Newspaper publishing turnover grew slightly from £62.5 million to £63.6 million on the back of advertising revenues up by 5%. National display advertising grew by 13%. Overall circulation for SMG papers, which include the Herald, fell slightly over the year. The company launched a new Sunday paper, the Sunday Herald into the Scottish market, on 7 February this year.

“While we have had a very successful year in developing and improving of our existing businesses we were not able, during 1998, to complete the next step of our corporate development and expand outside of Scotland,” says Calum MacLeod, acting chairman. However, In January 1999 Scottish Media made its first move into business outside Scotland with a £35 million bid for outdoor company, Primesight (see Scottish Media Moves Into Outdoor With £35m Primesight Bid).

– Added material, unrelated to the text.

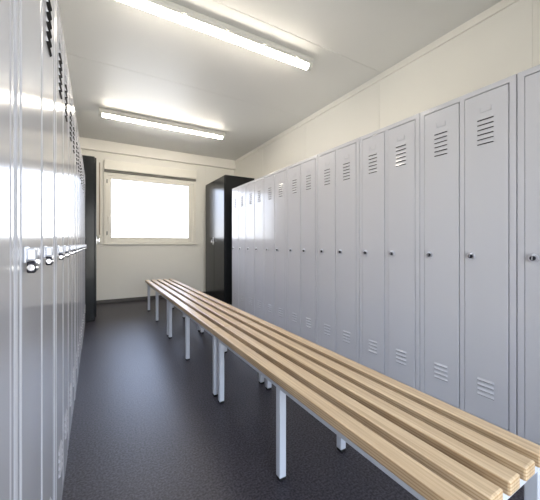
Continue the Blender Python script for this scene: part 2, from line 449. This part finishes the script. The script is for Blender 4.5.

In February 1998, Scottish Media sold its 18% investment in Ulster Television for £23.9 million (see Scottish Media Sells Ulster Stake). SMG’s 20% stake in GMTV is also currently under review.

“Scottish Media Group remains financially robust and is very well placed to continue its development both organically and through further acquisitions. Primesight offers us an entry into a complementary and fast growing media sector with much potential for future development. I am confident that the strong management team we have in place will continue to grow this business, improve performance and create further shareholder value,” says MacLeod.

The company this morning reported pre-tax profits up by 12% to £46.0 million and operating profit up by 15% to £48.6 million. Earnings per share grew by 7% to 49.8p. Since the beginning of trade this morning, the Group’s share price had fallen by 17p on Friday’s close to stand at 865p by midday today.